Set task:
In the listing below, find the line with "from mathutils import", then repeat exactly every line from the top through that one.

Stored data:
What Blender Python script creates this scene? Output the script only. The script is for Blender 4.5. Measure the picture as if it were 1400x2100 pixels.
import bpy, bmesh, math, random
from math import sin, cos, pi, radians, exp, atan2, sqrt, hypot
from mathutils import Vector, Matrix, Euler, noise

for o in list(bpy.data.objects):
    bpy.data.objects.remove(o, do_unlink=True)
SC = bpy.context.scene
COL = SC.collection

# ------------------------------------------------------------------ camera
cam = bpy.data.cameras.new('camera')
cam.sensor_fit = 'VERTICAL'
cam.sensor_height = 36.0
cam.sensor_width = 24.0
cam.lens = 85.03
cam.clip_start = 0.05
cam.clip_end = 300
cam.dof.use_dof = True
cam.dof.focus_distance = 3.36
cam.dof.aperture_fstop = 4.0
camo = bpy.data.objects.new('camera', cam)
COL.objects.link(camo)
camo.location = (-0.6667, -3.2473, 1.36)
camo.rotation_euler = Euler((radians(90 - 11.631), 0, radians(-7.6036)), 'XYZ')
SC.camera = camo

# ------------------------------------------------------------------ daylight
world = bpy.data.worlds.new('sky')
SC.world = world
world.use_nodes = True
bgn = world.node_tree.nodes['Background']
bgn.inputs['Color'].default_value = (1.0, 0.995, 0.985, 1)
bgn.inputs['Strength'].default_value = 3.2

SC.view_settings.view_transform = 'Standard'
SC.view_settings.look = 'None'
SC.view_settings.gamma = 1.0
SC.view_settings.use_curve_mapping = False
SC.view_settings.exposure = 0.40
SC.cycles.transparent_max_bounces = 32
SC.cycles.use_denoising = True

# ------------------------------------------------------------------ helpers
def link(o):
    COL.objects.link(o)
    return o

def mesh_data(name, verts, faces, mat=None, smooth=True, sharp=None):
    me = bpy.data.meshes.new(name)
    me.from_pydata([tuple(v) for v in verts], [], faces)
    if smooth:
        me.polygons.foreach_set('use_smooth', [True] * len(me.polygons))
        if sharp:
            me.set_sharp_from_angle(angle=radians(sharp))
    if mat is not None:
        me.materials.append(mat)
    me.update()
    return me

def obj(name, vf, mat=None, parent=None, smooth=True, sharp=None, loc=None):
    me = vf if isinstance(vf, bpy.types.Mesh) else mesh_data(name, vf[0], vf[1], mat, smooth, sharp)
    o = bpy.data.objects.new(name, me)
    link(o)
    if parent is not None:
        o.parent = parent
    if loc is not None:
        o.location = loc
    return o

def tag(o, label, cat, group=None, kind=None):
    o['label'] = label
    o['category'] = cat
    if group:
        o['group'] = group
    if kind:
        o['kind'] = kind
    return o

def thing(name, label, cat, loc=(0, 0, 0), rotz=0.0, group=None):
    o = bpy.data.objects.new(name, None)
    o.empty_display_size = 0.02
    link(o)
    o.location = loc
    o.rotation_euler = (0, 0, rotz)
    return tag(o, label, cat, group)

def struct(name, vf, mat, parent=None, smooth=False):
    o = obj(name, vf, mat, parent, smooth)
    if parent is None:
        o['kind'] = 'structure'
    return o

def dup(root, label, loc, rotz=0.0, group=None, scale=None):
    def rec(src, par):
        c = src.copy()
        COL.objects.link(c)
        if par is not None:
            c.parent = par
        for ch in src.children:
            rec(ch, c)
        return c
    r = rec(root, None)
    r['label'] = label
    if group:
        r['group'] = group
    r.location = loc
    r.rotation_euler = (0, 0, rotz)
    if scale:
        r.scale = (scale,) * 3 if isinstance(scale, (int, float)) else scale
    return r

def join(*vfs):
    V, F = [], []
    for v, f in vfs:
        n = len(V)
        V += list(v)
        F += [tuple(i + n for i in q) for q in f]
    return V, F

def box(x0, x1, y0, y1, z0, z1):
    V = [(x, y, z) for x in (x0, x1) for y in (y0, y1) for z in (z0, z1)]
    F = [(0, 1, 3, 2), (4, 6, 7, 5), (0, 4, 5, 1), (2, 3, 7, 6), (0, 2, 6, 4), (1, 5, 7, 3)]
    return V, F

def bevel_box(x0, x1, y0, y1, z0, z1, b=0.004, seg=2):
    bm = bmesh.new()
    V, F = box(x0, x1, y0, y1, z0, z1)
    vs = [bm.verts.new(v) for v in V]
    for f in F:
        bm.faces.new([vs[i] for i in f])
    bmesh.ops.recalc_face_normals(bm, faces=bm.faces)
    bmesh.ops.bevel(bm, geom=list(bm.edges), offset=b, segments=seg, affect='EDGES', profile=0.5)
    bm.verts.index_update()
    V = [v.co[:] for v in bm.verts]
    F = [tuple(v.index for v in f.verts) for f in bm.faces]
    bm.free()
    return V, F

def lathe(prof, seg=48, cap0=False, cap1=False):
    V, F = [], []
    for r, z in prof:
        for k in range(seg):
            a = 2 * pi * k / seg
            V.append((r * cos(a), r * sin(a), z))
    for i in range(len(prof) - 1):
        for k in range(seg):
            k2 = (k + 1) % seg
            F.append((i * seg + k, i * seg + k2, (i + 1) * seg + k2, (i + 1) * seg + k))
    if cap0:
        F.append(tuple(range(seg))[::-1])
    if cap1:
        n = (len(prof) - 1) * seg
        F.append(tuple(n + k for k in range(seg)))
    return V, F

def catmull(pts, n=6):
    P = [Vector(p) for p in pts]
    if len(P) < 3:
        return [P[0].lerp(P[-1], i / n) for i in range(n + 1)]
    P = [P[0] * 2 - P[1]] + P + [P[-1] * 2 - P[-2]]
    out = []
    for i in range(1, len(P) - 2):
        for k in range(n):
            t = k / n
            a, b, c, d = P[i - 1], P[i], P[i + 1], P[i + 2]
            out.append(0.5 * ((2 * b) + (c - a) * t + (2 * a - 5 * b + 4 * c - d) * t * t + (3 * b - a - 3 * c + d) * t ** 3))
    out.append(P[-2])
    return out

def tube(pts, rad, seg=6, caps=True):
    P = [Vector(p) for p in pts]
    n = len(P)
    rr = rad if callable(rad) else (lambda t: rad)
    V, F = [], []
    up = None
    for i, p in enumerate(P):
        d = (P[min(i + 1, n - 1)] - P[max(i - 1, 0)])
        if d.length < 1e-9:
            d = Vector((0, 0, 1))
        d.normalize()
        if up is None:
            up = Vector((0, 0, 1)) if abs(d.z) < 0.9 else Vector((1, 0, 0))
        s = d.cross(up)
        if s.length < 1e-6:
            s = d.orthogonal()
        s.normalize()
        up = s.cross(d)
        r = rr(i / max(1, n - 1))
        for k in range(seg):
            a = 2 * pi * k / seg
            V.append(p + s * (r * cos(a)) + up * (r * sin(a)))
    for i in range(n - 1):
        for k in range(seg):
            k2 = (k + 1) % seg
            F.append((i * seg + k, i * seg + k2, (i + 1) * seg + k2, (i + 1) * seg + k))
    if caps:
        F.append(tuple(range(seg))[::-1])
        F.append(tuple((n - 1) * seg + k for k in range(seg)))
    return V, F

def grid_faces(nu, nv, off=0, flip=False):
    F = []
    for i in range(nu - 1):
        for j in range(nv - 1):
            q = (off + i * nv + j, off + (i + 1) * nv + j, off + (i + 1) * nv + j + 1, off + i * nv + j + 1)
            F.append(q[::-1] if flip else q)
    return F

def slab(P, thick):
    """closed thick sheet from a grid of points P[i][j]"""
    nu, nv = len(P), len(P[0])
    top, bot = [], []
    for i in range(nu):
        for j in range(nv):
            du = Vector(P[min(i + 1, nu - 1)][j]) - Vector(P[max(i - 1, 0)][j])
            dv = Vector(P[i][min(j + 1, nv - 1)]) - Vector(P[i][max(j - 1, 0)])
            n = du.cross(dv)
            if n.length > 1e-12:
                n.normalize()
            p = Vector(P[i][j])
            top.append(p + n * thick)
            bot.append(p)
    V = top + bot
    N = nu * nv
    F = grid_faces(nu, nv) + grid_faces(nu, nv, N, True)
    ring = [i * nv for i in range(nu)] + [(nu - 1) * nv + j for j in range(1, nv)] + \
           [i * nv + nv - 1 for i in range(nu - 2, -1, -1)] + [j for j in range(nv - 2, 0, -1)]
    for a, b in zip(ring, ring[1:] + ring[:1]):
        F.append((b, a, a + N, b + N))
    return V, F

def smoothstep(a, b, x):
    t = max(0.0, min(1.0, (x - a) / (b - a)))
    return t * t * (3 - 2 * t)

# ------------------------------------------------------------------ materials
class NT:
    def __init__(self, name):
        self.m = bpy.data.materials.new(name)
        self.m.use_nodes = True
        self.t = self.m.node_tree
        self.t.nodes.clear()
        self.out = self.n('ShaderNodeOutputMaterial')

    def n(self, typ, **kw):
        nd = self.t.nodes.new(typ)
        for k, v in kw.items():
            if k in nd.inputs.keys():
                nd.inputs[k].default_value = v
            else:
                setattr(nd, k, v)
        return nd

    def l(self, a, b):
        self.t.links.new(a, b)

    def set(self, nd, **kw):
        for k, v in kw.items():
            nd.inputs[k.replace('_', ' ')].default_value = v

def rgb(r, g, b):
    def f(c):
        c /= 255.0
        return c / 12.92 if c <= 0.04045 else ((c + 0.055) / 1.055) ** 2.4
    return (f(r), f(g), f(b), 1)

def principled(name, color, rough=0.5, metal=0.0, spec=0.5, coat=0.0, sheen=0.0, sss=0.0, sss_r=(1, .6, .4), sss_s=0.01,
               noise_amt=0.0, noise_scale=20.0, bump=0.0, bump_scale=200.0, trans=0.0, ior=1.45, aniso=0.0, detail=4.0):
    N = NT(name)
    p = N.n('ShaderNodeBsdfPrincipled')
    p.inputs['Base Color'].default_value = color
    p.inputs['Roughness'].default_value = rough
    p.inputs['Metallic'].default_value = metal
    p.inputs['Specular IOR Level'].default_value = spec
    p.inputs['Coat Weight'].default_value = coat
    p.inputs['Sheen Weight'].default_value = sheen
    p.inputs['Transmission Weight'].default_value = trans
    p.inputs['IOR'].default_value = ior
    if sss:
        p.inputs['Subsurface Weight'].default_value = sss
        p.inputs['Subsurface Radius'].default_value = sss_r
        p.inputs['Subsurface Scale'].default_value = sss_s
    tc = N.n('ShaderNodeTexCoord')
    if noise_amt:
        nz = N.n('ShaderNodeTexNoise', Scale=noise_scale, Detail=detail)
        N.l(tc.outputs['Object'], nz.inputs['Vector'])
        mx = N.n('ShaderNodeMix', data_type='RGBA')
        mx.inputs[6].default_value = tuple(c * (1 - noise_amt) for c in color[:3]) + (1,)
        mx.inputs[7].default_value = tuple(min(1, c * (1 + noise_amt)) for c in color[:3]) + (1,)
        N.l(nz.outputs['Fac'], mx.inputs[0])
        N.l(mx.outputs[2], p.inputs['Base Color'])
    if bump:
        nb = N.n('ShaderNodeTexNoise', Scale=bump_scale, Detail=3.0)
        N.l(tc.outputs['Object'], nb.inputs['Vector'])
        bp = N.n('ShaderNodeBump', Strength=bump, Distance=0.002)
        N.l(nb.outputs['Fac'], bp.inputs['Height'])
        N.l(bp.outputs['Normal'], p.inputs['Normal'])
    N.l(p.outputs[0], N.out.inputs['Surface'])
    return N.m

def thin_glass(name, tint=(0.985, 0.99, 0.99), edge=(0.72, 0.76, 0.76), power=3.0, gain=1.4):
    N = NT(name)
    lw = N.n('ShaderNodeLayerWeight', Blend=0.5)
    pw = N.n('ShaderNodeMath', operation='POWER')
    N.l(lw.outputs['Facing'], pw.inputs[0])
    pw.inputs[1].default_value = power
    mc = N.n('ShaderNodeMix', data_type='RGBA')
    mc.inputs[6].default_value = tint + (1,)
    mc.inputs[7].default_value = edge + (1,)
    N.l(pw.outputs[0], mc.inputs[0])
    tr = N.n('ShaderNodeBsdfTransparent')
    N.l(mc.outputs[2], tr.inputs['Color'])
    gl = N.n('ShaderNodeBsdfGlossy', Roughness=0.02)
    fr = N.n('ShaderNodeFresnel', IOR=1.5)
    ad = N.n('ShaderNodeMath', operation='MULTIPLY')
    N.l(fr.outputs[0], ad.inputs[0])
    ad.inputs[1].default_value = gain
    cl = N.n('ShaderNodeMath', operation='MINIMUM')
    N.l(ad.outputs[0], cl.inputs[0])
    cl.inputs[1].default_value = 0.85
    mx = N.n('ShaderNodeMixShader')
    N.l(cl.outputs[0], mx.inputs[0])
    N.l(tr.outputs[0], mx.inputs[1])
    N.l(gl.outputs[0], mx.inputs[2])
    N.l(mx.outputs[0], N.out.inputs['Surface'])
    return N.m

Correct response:
What Blender Python script creates this scene? Output the script only. The script is for Blender 4.5. Measure the picture as if it were 1400x2100 pixels.
import bpy, bmesh, math, random
from math import sin, cos, pi, radians, exp, atan2, sqrt, hypot
from mathutils import Vector, Matrix, Euler, noise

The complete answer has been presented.